**What to produce**
Retype only what runs from the first line of the listing to the line holding "R = math.radians", both included. Do not retype the pictures.

**Collected data**

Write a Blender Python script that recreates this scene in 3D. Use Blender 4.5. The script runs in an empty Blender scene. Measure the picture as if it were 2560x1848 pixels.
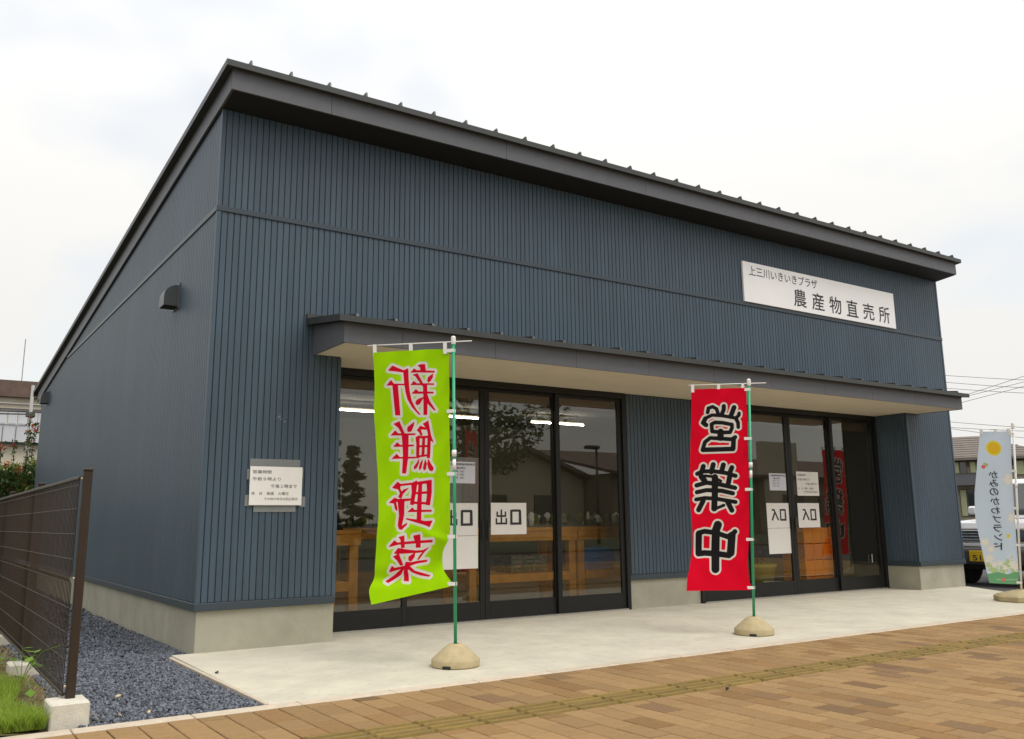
import bpy, bmesh, math, random
import numpy as np
from mathutils import Vector, Matrix
random.seed(7); RNG = np.random.default_rng(7)
SC = bpy.context.scene
COL = SC.collection
R = math.radians

# ------------------------------------------------------------------ camera
CAM_POS = (-2.0346, -7.5607, 1.0033)
RT = Vector((0.82980818, -0.55796398, -0.00972547))
UP = Vector((-0.09955846, -0.16516715, 0.98122776))
FW = Vector((0.54909608, 0.81326257, 0.19260709))
cam = bpy.data.cameras.new('camera'); cam_ob = bpy.data.objects.new('camera', cam); COL.objects.link(cam_ob)
cam_ob.matrix_world = Matrix(((RT.x, UP.x, -FW.x, CAM_POS[0]), (RT.y, UP.y, -FW.y, CAM_POS[1]), (RT.z, UP.z, -FW.z, CAM_POS[2]), (0, 0, 0, 1)))
cam.sensor_width = 36; cam.lens = 31.488; cam.shift_y = -0.02351; cam.clip_end = 3000; cam.clip_start = 0.05
SC.camera = cam_ob

# ------------------------------------------------------------------ sky, sun, exposure
SUN_EL, SUN_DIR = 60, (0.30, -0.62)          # bright overcast, glow from the front right
world = bpy.data.worlds.new('World'); SC.world = world; world.use_nodes = True
nt = world.node_tree; nt.nodes.clear()
o = nt.nodes.new('ShaderNodeOutputWorld'); bg = nt.nodes.new('ShaderNodeBackground')
sky = nt.nodes.new('ShaderNodeTexSky'); sky.sky_type = 'NISHITA'; sky.sun_disc = False
sky.sun_elevation = R(SUN_EL); sky.sun_rotation = math.atan2(SUN_DIR[0], SUN_DIR[1]); sky.air_density = 1.2; sky.dust_density = 0.4
SKY_K, CLOUD = 0.15, (0.645, 0.637, 0.617, 1)
sc_ = nt.nodes.new('ShaderNodeVectorMath'); sc_.operation = 'SCALE'; sc_.inputs['Scale'].default_value = 1.0
tc = nt.nodes.new('ShaderNodeTexCoord'); mp = nt.nodes.new('ShaderNodeMapping'); mp.inputs['Scale'].default_value = (1, 1, 1.9); mp.inputs['Location'].default_value = (4.4, 9.2, 0.3)
nz = nt.nodes.new('ShaderNodeTexNoise'); nz.inputs['Scale'].default_value = 2.1; nz.inputs['Detail'].default_value = 3.5; nz.inputs['Roughness'].default_value = 0.55
rp = nt.nodes.new('ShaderNodeMapRange'); rp.inputs['From Min'].default_value = 0.36; rp.inputs['From Max'].default_value = 0.53; rp.inputs['To Min'].default_value = 0.62; rp.inputs['To Max'].default_value = 1.0
mx = nt.nodes.new('ShaderNodeMix'); mx.data_type = 'RGBA'
cl = nt.nodes.new('ShaderNodeVectorMath'); cl.operation = 'SCALE'; cl.inputs[0].default_value = tuple(c / SKY_K for c in CLOUD[:3]); # overcast sky: brighter overhead than at the horizon
sx = nt.nodes.new('ShaderNodeSeparateXYZ'); el = nt.nodes.new('ShaderNodeMapRange'); el.inputs['From Min'].default_value = 0.0; el.inputs['From Max'].default_value = 1.0; el.inputs['To Min'].default_value = 1.07; el.inputs['To Max'].default_value = 2.5
nt.links.new(tc.outputs['Generated'], sx.inputs[0]); pw = nt.nodes.new('ShaderNodeMath'); pw.operation = 'POWER'; pw.use_clamp = True; pw.inputs[1].default_value = 2.2; nt.links.new(sx.outputs['Z'], pw.inputs[0]); nt.links.new(pw.outputs[0], el.inputs['Value']); nt.links.new(el.outputs[0], cl.inputs['Scale'])
L = nt.links.new
L(tc.outputs['Generated'], mp.inputs['Vector']); L(mp.outputs[0], nz.inputs['Vector']); L(nz.outputs['Fac'], rp.inputs['Value'])
L(rp.outputs[0], mx.inputs[0]); L(sky.outputs[0], sc_.inputs[0]); L(sc_.outputs[0], mx.inputs[6]); L(cl.outputs[0], mx.inputs[7])
L(mx.outputs[2], bg.inputs['Color']); bg.inputs['Strength'].default_value = SKY_K; L(bg.outputs[0], o.inputs['Surface'])
sl = bpy.data.lights.new('sun', 'SUN'); sl.energy = 1.25; sl.angle = R(32); sl.color = (1, 0.96, 0.9)
so = bpy.data.objects.new('sun', sl); COL.objects.link(so)
hz = math.cos(R(SUN_EL)) / math.hypot(*SUN_DIR)
so.rotation_euler = Vector((SUN_DIR[0] * hz, SUN_DIR[1] * hz, math.sin(R(SUN_EL)))).to_track_quat('Z', 'Y').to_euler()
vs = SC.view_settings; vs.view_transform = 'Standard'; vs.look = 'None'; vs.exposure = 0.36; vs.gamma = 1; vs.use_curve_mapping = False
SC.cycles.use_denoising = True; SC.cycles.max_bounces = 8; SC.cycles.transparent_max_bounces = 16

# ------------------------------------------------------------------ helpers
def tag(ob, label=None, cat=None, group=None, kind=None):
    if label: ob['label'] = label
    if cat: ob['category'] = cat
    if group: ob['group'] = group
    if kind: ob['kind'] = kind
    return ob
def link(name, me, parent=None, loc=None, rz=0.0):
    ob = bpy.data.objects.new(name, me); COL.objects.link(ob)
    if parent is not None: ob.parent = parent
    if loc is not None: ob.location = loc
    if rz: ob.rotation_euler = (0, 0, rz)
    return ob
def empty(name, loc=(0, 0, 0), rz=0.0): return link(name, None, None, loc, rz)
class MB:
    """collects polygons for one mesh"""
    def __init__(s): s.v = []; s.f = []; s.m = []
    def add(s, vs, fs, mi=0):
        b = len(s.v); s.v += [tuple(v) for v in vs]; s.f += [tuple(b + i for i in f) for f in fs]; s.m += [mi] * len(fs); return s
    def box(s, x0, x1, y0, y1, z0, z1, mi=0):
        return s.add([(x0, y0, z0), (x1, y0, z0), (x1, y1, z0), (x0, y1, z0), (x0, y0, z1), (x1, y0, z1), (x1, y1, z1), (x0, y1, z1)],
                     [(0, 3, 2, 1), (4, 5, 6, 7), (0, 1, 5, 4), (1, 2, 6, 5), (2, 3, 7, 6), (3, 0, 4, 7)], mi)
    def bbox(s, x0, x1, y0, y1, z0, z1, b=0.01, mi=0):
        """box with chamfered edges"""
        vs = []; ix = {}
        for i, x in enumerate((x0, x1)):
            for j, y in enumerate((y0, y1)):
                for k, z in enumerate((z0, z1)):
                    sx, sy, sz = (1 - 2 * i) * b, (1 - 2 * j) * b, (1 - 2 * k) * b
                    for a, p in enumerate(((x, y + sy, z + sz), (x + sx, y, z + sz), (x + sx, y + sy, z))):
                        ix[i, j, k, a] = len(vs); vs.append(p)
        fs = []
        for i in (0, 1):
            fs.append([ix[i, j, k, 0] for j, k in ((0, 0), (1, 0), (1, 1), (0, 1))])
            fs.append([ix[j, i, k, 1] for j, k in ((0, 0), (1, 0), (1, 1), (0, 1))])
            fs.append([ix[j, k, i, 2] for j, k in ((0, 0), (1, 0), (1, 1), (0, 1))])
            for k in (0, 1):
                fs.append([ix[i, k, 0, 0], ix[i, k, 1, 0], ix[i, k, 1, 1], ix[i, k, 0, 1]])
                fs.append([ix[i, 0, k, 0], ix[i, 1, k, 0], ix[i, 1, k, 2], ix[i, 0, k, 2]])
                fs.append([ix[0, i, k, 1], ix[1, i, k, 1], ix[1, i, k, 2], ix[0, i, k, 2]])
                for l in (0, 1): fs.append([ix[i, k, l, 0], ix[i, k, l, 1], ix[i, k, l, 2]])
        s.add(vs, fs, mi); return s
    def prism(s, poly, h0, h1, axis='z', mi=0):
        """poly of 2D points extruded along axis (x: (y,z), y: (x,z), z: (x,y))"""
        def p(a, h): return {'x': (h, a[0], a[1]), 'y': (a[0], h, a[1]), 'z': (a[0], a[1], h)}[axis]
        n = len(poly); vs = [p(a, h0) for a in poly] + [p(a, h1) for a in poly]
        fs = [tuple(range(n)), tuple(range(2 * n - 1, n - 1, -1))] + [(i, i + n, (i + 1) % n + n, (i + 1) % n) for i in range(n)]
        return s.add(vs, fs, mi)
    def tube(s, pts, r, n=8, mi=0, cap=True):
        pts = [Vector(p) for p in pts]; rs = r if isinstance(r, (list, tuple)) else [r] * len(pts); vs = []; fs = []
        for i, p in enumerate(pts):
            d = (pts[min(i + 1, len(pts) - 1)] - pts[max(i - 1, 0)]).normalized()
            u = d.cross(Vector((0, 0, 1)) if abs(d.z) < 0.9 else Vector((1, 0, 0))).normalized(); w = d.cross(u)
            for k in range(n):
                a = 2 * math.pi * k / n + math.pi / n; vs.append(p + (u * math.cos(a) + w * math.sin(a)) * rs[i])
        for i in range(len(pts) - 1):
            for k in range(n): fs.append((i * n + k, i * n + (k + 1) % n, (i + 1) * n + (k + 1) % n, (i + 1) * n + k))
        if cap: fs += [tuple(range(n - 1, -1, -1)), tuple(range((len(pts) - 1) * n, len(pts) * n))]
        return s.add(vs, fs, mi)
    def lathe(s, prof, n=24, c=(0, 0), mi=0):
        vs = []; fs = []
        for r, z in prof:
            for k in range(n): a = 2 * math.pi * k / n; vs.append((c[0] + r * math.cos(a), c[1] + r * math.sin(a), z))
        for i in range(len(prof) - 1):
            for k in range(n): fs.append((i * n + k, i * n + (k + 1) % n, (i + 1) * n + (k + 1) % n, (i + 1) * n + k))
        fs += [tuple(range(n - 1, -1, -1)), tuple(range((len(prof) - 1) * n, len(prof) * n))]
        return s.add(vs, fs, mi)
    def mesh(s, name, mats, smooth=False, recalc=True):
        me = bpy.data.meshes.new(name); me.from_pydata(s.v, [], s.f)
        for m in (mats if isinstance(mats, (list, tuple)) else [mats]): me.materials.append(m)
        if any(s.m): me.polygons.foreach_set('material_index', s.m)
        if recalc:
            bm = bmesh.new(); bm.from_mesh(me); bmesh.ops.recalc_face_normals(bm, faces=bm.faces); bm.to_mesh(me); bm.free()
        if smooth: me.shade_smooth()
        me.update(); return me
    def build(s, name, mats, parent=None, smooth=False, loc=None, rz=0.0, recalc=True):
        return link(name, s.mesh(name, mats, smooth, recalc), parent, loc, rz)
def raw_mesh(name, V, F, mats):
    """numpy vertices and equal-sized faces"""
    V = np.asarray(V, np.float32); F = np.asarray(F, np.int32); n, k = F.shape
    me = bpy.data.meshes.new(name); me.vertices.add(len(V)); me.vertices.foreach_set('co', V.ravel())
    me.loops.add(n * k); me.loops.foreach_set('vertex_index', F.ravel()); me.polygons.add(n)
    me.polygons.foreach_set('loop_start', np.arange(0, n * k, k, dtype=np.int32)); me.polygons.foreach_set('loop_total', np.full(n, k, np.int32))
    for m in (mats if isinstance(mats, (list, tuple)) else [mats]): me.materials.append(m)
    me.update(calc_edges=True); return me
def copy_tree(ob, parent=None, loc=None):
    c = ob.copy(); COL.objects.link(c); c.parent = parent
    if loc is not None: c.location = loc
    for ch in list(ob.children): copy_tree(ch, c)
    return c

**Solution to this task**
Write a Blender Python script that recreates this scene in 3D. Use Blender 4.5. The script runs in an empty Blender scene. Measure the picture as if it were 2560x1848 pixels.
import bpy, bmesh, math, random
import numpy as np
from mathutils import Vector, Matrix
random.seed(7); RNG = np.random.default_rng(7)
SC = bpy.context.scene
COL = SC.collection
R = math.radians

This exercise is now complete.